En conclusion, toutes ces trois personnes qui font face à des accusations plus graves avec des préjudices financiers plus importants que celles portées à l’encontre de Khalifa Ababacar Sall s’en sortent indemnes. Leur point commun ? Ils sont des soutiens actifs ou souterrains de Macky Sall. Tant qu’il y a la volonté de veiller au respect d’une gestion saine des deniers et biens publics ainsi qu’au développement d’une culture de reddition de comptes, les lois et les traitements réservés aux fautifs doivent être les mêmes. Peu importe leur allégeance politique, sinon on procède à la rupture de l’égalité des citoyens, des gestionnaires, des responsables publics devant la loi. Avec le rappel de ces trois (3) cas, nous pouvons comprendre pourquoi l’écrasante majorité des sénégalais perçoit le procès de Khalifa Ababacar Sall comme un procès politique. Macky Sall et ses partisans doivent se rappeler que le bon sens est la chose la mieux partagée. Les manipulations et mensonges d’une certaine presse n’y changera rien. Tout le monde comprend maintenant que les poursuites ne sont réservées qu’aux opposants de sa Majesté. Le plus consternant dans tout cela, c’est de voir des intellectuels défendre l’indéfendable pour des sinécures et des intérêts purement partisans.

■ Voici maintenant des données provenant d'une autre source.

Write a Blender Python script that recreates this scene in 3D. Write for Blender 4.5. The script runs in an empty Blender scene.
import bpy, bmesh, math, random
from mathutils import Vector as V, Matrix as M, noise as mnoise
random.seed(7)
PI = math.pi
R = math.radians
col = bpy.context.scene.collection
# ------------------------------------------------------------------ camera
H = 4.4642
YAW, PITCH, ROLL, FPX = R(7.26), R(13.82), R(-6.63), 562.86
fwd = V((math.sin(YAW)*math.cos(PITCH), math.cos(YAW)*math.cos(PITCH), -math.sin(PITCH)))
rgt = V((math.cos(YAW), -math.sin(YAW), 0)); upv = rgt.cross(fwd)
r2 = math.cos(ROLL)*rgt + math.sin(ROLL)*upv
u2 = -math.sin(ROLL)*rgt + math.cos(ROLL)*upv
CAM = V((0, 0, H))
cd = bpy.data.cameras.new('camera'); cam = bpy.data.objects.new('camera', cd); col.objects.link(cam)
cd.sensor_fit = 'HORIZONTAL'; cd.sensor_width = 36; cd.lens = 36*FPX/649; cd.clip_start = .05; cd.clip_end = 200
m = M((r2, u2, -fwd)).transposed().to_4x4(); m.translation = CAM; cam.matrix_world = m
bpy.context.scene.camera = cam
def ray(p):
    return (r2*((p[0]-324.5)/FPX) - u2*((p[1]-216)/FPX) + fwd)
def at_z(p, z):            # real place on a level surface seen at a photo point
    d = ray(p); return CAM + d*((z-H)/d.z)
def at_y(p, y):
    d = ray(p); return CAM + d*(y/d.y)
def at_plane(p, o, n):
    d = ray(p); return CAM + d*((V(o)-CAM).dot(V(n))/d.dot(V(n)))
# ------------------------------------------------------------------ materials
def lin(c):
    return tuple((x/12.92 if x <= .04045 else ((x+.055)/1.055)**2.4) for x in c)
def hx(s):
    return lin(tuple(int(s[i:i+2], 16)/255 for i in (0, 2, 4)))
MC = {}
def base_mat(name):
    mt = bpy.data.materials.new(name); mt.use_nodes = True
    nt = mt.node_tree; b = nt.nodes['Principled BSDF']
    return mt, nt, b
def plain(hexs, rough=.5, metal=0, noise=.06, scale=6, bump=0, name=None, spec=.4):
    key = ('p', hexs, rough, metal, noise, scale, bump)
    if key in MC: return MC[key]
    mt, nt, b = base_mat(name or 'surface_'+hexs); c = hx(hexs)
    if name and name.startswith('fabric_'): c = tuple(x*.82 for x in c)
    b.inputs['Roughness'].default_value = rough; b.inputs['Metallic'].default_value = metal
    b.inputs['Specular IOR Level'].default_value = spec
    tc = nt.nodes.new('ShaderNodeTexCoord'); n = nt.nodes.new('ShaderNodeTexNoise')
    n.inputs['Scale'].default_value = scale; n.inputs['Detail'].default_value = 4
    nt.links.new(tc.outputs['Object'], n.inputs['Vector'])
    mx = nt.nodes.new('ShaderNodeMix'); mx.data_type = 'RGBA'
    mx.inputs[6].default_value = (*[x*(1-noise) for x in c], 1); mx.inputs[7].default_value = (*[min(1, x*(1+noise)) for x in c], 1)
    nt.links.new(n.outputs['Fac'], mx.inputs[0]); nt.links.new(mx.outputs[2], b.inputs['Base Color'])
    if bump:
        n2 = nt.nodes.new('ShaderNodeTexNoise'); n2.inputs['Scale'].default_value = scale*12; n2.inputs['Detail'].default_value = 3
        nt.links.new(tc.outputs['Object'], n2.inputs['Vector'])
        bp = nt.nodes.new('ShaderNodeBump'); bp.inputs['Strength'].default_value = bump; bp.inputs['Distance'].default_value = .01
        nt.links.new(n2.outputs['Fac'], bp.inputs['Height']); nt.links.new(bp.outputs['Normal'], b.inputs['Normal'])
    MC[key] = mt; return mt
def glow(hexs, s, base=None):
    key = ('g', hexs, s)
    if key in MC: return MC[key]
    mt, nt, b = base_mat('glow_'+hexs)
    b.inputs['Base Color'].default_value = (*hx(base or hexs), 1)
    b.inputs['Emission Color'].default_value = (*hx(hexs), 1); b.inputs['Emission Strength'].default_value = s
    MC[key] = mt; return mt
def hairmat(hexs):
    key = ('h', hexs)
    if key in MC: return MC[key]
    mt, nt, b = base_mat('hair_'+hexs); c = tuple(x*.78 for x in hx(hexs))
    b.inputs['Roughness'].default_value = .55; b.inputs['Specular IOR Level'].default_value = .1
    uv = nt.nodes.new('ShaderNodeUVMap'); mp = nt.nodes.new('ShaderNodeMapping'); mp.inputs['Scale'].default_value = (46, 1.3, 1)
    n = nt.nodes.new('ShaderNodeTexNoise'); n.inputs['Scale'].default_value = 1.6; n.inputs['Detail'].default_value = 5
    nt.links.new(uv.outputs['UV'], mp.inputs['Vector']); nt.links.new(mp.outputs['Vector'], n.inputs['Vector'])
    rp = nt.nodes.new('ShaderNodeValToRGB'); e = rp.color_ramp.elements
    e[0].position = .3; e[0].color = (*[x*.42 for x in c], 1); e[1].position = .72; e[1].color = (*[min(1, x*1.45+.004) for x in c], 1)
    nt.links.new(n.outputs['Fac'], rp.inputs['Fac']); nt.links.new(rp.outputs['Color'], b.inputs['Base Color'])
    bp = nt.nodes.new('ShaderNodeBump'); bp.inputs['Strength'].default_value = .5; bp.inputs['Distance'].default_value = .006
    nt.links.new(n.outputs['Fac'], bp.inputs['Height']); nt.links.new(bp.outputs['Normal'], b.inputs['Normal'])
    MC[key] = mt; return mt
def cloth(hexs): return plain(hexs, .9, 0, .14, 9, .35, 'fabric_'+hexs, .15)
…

Nous ne saurions terminer sans avoir une pensée pour les Inspecteurs généraux d’État, un corps d’élite composé de hauts fonctionnaires très compétents, mais tenus par l’obligation de réserve, face à l’usage politique que le Président de la République fait de leur travail. Nous sommes persuadés qu’ils sont nombreux à souffrir en silence de cette situation. La solution à cette situation serait de faire nommer le Vérificateur général par l’Assemblée nationale sur proposition du Chef de l’État. De ce fait, l’IGE ne rendrait compte qu’au parlement avec un pouvoir de saisir la justice. Outre l’égalité de toutes les personnes vérifiées devant la loi, cela contribuerait à mieux armer les parlementaires dans leur fonction de contrôle de l’action gouvernementale. Cette solution aura l’avantage de supprimer le fait que le Président de la République soit le destinataire exclusif des rapports de vérification et de lui enlever toute possibilité de tri en fonction des protections qu’il veut accorder à ses partisans. C’est cela la pratique courante dans les pays où la transparence et la bonne gouvernance sont une réalité.